With this in mind, we can see that Rutherford was onto something in his preaching and letter-writing. In seeking to set the loveliness of Christ before others in as persuasive a way as possible, Rutherford was seeking to inculcate real change in the lives of those to whom he was ministering. He was setting before them the “one pearl of great value” in order to motivate them to sell all and buy it—and not just once at the beginning of the Christian life but over and over again in the years that followed. The loveliness of Christ was the greatest possible object of our affection that carried with it the greatest possible expulsive power, if only we could see it for ourselves. One of Rutherford’s unique contributions to the church in seventeenth-century Scotland and beyond was that he wanted to do all that he could to ensure that those with whom he came into contact did in fact see it.

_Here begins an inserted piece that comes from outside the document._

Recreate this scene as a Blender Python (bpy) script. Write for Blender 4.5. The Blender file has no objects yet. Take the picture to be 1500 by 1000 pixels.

In an effort to follow after Rutherford’s example, which has been quite influential in my own life and ministry, I want to set the loveliness of Christ before those with whom I come into contact with as much persuasiveness as possible. I long for everyone to see that Jesus really is better than health; better than wealth; better than family; better than reputation; better than Auburn football (!); better even than life itself. One day we will finally arrive on the shores of the Celestial City, and, to borrow Anne Cousin’s words—which are themselves borrowed from Rutherford’s Letters—we will see our “King…in his beauty without a veil.” When we do, we will be far more interested in Him than in anyone or anything else, because, in heaven,

 

The bride eyes not her garment, but her dear bridegroom’s face;

I will not gaze at glory, but on my King of grace;

not at the crown he gifteth, but on his pierced hand;

the Lamb is all the glory of Emmanuel’s land.


When we can behold something of this beatific vision now in this life, then we are truly living in the suburbs of heaven.